What is required – Please copy the lines below exactly, from the first one through the line showing "return t*t*(3-2*t)".

____ Data lines

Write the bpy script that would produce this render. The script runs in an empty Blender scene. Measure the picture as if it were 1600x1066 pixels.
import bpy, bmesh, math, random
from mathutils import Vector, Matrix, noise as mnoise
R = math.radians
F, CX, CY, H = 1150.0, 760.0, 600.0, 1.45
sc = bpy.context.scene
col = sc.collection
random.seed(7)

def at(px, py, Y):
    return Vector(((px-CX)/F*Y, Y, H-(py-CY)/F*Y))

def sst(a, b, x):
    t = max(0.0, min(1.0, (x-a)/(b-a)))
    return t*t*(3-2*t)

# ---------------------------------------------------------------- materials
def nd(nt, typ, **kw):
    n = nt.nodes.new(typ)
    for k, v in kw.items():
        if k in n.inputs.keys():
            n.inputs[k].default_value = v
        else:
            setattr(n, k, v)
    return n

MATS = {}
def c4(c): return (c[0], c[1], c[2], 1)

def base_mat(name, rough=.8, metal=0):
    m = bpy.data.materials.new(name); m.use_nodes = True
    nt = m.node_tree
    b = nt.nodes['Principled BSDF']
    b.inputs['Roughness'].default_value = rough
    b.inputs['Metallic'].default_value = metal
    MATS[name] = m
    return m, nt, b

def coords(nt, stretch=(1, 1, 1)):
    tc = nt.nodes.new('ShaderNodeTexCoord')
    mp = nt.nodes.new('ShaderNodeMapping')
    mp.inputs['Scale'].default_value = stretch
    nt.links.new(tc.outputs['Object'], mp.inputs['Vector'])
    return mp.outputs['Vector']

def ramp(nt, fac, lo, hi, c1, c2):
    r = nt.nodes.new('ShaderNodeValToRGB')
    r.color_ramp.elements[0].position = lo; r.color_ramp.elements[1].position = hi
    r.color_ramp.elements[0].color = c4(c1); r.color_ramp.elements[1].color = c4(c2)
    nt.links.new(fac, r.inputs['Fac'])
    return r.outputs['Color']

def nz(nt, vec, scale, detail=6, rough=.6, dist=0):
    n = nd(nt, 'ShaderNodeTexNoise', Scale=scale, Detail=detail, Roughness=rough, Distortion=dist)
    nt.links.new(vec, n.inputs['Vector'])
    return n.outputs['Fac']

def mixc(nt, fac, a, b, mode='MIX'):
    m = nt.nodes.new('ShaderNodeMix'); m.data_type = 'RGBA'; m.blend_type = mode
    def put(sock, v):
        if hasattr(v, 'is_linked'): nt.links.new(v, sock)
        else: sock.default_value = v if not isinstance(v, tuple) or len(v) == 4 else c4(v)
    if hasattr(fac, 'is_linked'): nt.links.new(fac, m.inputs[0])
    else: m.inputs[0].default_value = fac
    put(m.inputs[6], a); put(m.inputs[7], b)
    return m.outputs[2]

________

Answer to the task –
Write the bpy script that would produce this render. The script runs in an empty Blender scene. Measure the picture as if it were 1600x1066 pixels.
import bpy, bmesh, math, random
from mathutils import Vector, Matrix, noise as mnoise
R = math.radians
F, CX, CY, H = 1150.0, 760.0, 600.0, 1.45
sc = bpy.context.scene
col = sc.collection
random.seed(7)

def at(px, py, Y):
    return Vector(((px-CX)/F*Y, Y, H-(py-CY)/F*Y))

def sst(a, b, x):
    t = max(0.0, min(1.0, (x-a)/(b-a)))
    return t*t*(3-2*t)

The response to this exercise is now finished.